Trump should refuse interview with Robert Mueller until he gets more info on FBI informant, says Rudy Giuliani

President Trump should learn more information about the mission of an FBI informant who reportedly spoke with members of his 2016 campaign before sitting down for a potential interview with special counsel Robert Mueller, said his lawyer Rudy Giuliani.

In an interview with the Wall Street Journal on Saturday, Giuliani talked about setting up a sit-down with Mueller and suggested that Trump could be “walking into a trap” depending on whether this individual has collected “incriminating information” about his associates.

Just this past week was the one-year anniversary of Mueller’s appointment as special counsel to oversee the federal probe into Russian interference in the 2016 election and whether the Trump campaign has any inappropriate contact with the Russians during that time.
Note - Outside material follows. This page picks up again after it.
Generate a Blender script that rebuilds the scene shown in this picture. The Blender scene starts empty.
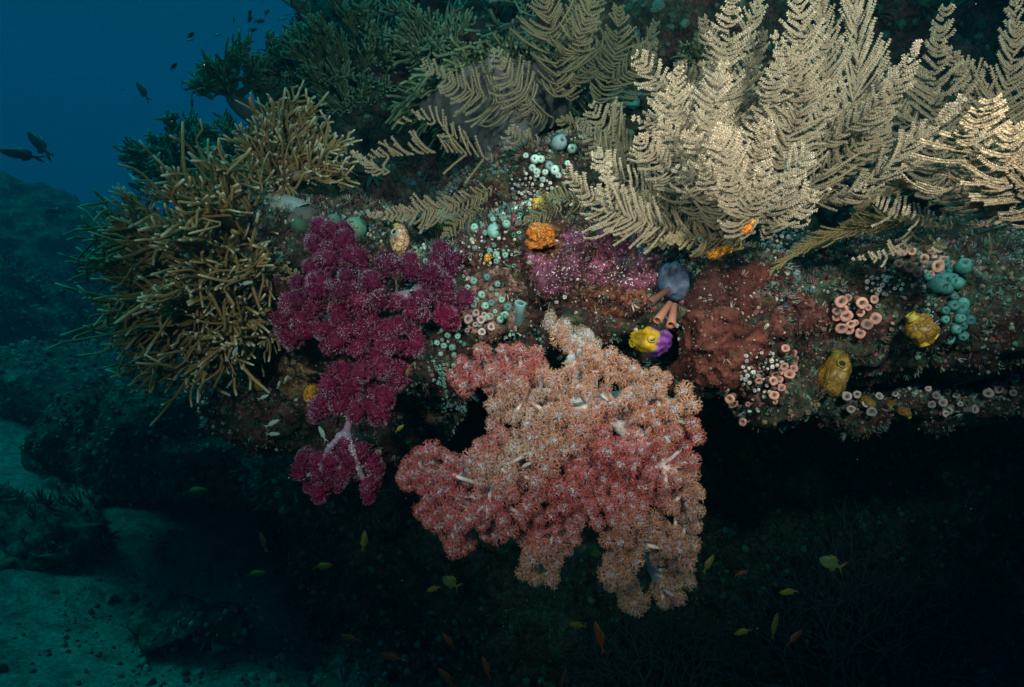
import bpy, bmesh, math, random
import numpy as np
from mathutils import Vector, Matrix
from mathutils.bvhtree import BVHTree
R = math.radians
random.seed(7); rng = np.random.default_rng(7)
S = bpy.context.scene
COL = S.collection

# ------------------------------------------------------------------ camera
FPX = 682.67
cam_d = bpy.data.cameras.new('camera'); cam = bpy.data.objects.new('camera', cam_d); COL.objects.link(cam)
cam_d.lens = 24; cam_d.sensor_width = 36; cam_d.clip_start = 0.02; cam_d.clip_end = 200
cam.location = (0, 0, 0); cam.rotation_euler = (R(90), 0, 0)
S.camera = cam

# ------------------------------------------------------------------ water light (world), daylight from above, diver's strobes
W = bpy.data.worlds.new('World'); S.world = W; W.use_nodes = True
nt = W.node_tree; nt.nodes.clear()
def WN(t): return nt.nodes.new(t)
out = WN('ShaderNodeOutputWorld'); bg = WN('ShaderNodeBackground')
tc = WN('ShaderNodeTexCoord'); sep = WN('ShaderNodeSeparateXYZ')
nt.links.new(tc.outputs['Generated'], sep.inputs[0])
mr = WN('ShaderNodeMapRange'); mr.inputs[1].default_value = -1; mr.inputs[2].default_value = 1
nt.links.new(sep.outputs['Z'], mr.inputs[0])
ramp = WN('ShaderNodeValToRGB'); nt.links.new(mr.outputs[0], ramp.inputs[0])
e = ramp.color_ramp.elements
e[0].position = 0.0; e[0].color = (0.0, 0.003, 0.006, 1)
e[1].position = 1.0; e[1].color = (0.003, 0.23, 0.25, 1)
for p, c in ((0.40, (0.0, 0.005, 0.012, 1)), (0.50, (0.0, 0.020, 0.050, 1)), (0.57, (0.0, 0.043, 0.095, 1)), (0.66, (0.0, 0.054, 0.124, 1)), (0.72, (0.0, 0.058, 0.118, 1)), (0.85, (0.002, 0.16, 0.24, 1))):
    q = e.new(p); q.color = c
sky = WN('ShaderNodeTexSky'); sky.sky_type = 'NISHITA'; sky.sun_disc = False
sky.sun_elevation = R(62); sky.sun_rotation = R(-98)
win = WN('ShaderNodeMapRange'); win.interpolation_type = 'SMOOTHSTEP'
win.inputs[1].default_value = 0.62; win.inputs[2].default_value = 0.82
nt.links.new(sep.outputs['Z'], win.inputs[0])
filt = WN('ShaderNodeMix'); filt.data_type = 'RGBA'; filt.blend_type = 'MULTIPLY'; filt.inputs[0].default_value = 1
nt.links.new(sky.outputs[0], filt.inputs[6]); filt.inputs[7].default_value = (0.0006, 0.028, 0.030, 1)
mul = WN('ShaderNodeMix'); mul.data_type = 'RGBA'; mul.blend_type = 'MULTIPLY'; mul.inputs[0].default_value = 1
nt.links.new(filt.outputs[2], mul.inputs[6]); nt.links.new(win.outputs[0], mul.inputs[7])
add = WN('ShaderNodeMix'); add.data_type = 'RGBA'; add.blend_type = 'ADD'; add.inputs[0].default_value = 1
nt.links.new(ramp.outputs[0], add.inputs[6]); nt.links.new(mul.outputs[2], add.inputs[7])
nt.links.new(add.outputs[2], bg.inputs[0]); bg.inputs[1].default_value = 1.0
nt.links.new(bg.outputs[0], out.inputs[0])

sd = bpy.data.lights.new('sun', 'SUN'); sun = bpy.data.objects.new('sun', sd); COL.objects.link(sun)
sd.energy = 1.3; sd.angle = R(25); sd.color = (0.02, 0.80, 0.70)     # daylight filtered by some fifteen metres of water
sun.rotation_euler = (R(4), R(-26), 0)

def strobe(name, loc, aim, power, size, blend, color=(1.0, 0.54, 0.44)):
    l = bpy.data.lights.new(name, 'SPOT'); o = bpy.data.objects.new(name, l); COL.objects.link(o)
    l.energy = power; l.spot_size = R(size); l.spot_blend = blend; l.shadow_soft_size = 0.035; l.color = color
    o.location = loc
    o.rotation_euler = (Vector(aim) - Vector(loc)).to_track_quat('-Z', 'Y').to_euler()
    return o
strobe('strobe', (0.42, -0.10, 0.40), (0.36, 0.95, 0.30), 112, 71, 1.0)
strobe('strobe', (-0.35, -0.10, 0.25), (-0.06, 1.0, 0.13), 56, 62, 1.0)

S.view_settings.view_transform = 'Standard'; S.view_settings.look = 'None'
S.view_settings.exposure = 0.0; S.view_settings.gamma = 1; S.view_settings.use_curve_mapping = False
S.render.engine = 'CYCLES'
S.cycles.volume_bounces = 0; S.cycles.max_bounces = 4; S.cycles.transparent_max_bounces = 8

# ------------------------------------------------------------------ helpers
def P(px, py, Y):
    return np.array([(px - 512) / FPX * Y, Y, (343.5 - py) / FPX * Y])

def _hash(ix, iy, iz, seed):
    h = (ix * 374761393 + iy * 668265263 + iz * 2147483647 + seed * 1274126177) & 0xffffffff
    h = ((h ^ (h >> 13)) * 1274126177) & 0xffffffff
    h = (h ^ (h >> 16)) & 0xffffffff
    return h / 4294967295.0
def vnoise(p, seed=0):
    p = np.asarray(p, float); i = np.floor(p).astype(np.int64); f = p - i; f = f * f * (3 - 2 * f)
    r = 0
    for dx in (0, 1):
        for dy in (0, 1):
            for dz in (0, 1):
                w = (f[:, 0] if dx else 1 - f[:, 0]) * (f[:, 1] if dy else 1 - f[:, 1]) * (f[:, 2] if dz else 1 - f[:, 2])
                r = r + w * _hash(i[:, 0] + dx, i[:, 1] + dy, i[:, 2] + dz, seed)
    return r * 2 - 1
def fbm(p, s, oct=4, seed=0, gain=0.5):
    p = np.asarray(p, float) * s; r = 0; a = 1
    for k in range(oct):
        r = r + a * vnoise(p + 17.3 * k, seed + k); p = p * 2.03; a *= gain
    return r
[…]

The FBI informant is an American academic who teaches in the United Kingdom and met with up to three members of the Trump campaign to look into their ties to Russia, according to two reports published Friday evening, one by the New York Times and the other by the Washington Post. These include campaign advisers Carter Page, who was surveilled by the government via Foreign Intelligence Surveillance Act warrants, and George Papadopoulos, who pleaded guilty last year to lying to the FBI and agreed to cooperate with special counsel Robert Mueller’s Russia investigation.

The FBI reportedly launched its investigation into Russian interference in the 2016 election after it got word that Papadopoulos learned that the Russians obtained thousands of former Secretary of State Hillary Clinton’s emails months before WikiLeaks published them.

Both the Times and the Post said they identified the informant, but declined to identify the person heeding concerns of national security officials that the individual’s life and the lives of his or her sources would be placed in danger.

However, Trump, heeding the call of his allies in Congress and the conservative media, has expressed his furor about a possible effort to spy on Trump’s 2016 campaign, which could favor his Democratic challenger, Hillary Clinton, and on Saturday called on the Justice Department and FBI to submit to congressional pressure for documents about the Russia investigation that he has long called a “witch hunt.”

“If the FBI or DOJ was infiltrating a campaign for the benefit of another campaign, that is a really big deal. Only the release or review of documents that the House Intelligence Committee (also, Senate Judiciary) is asking for can give the conclusive answers,” Trump tweeted Saturday.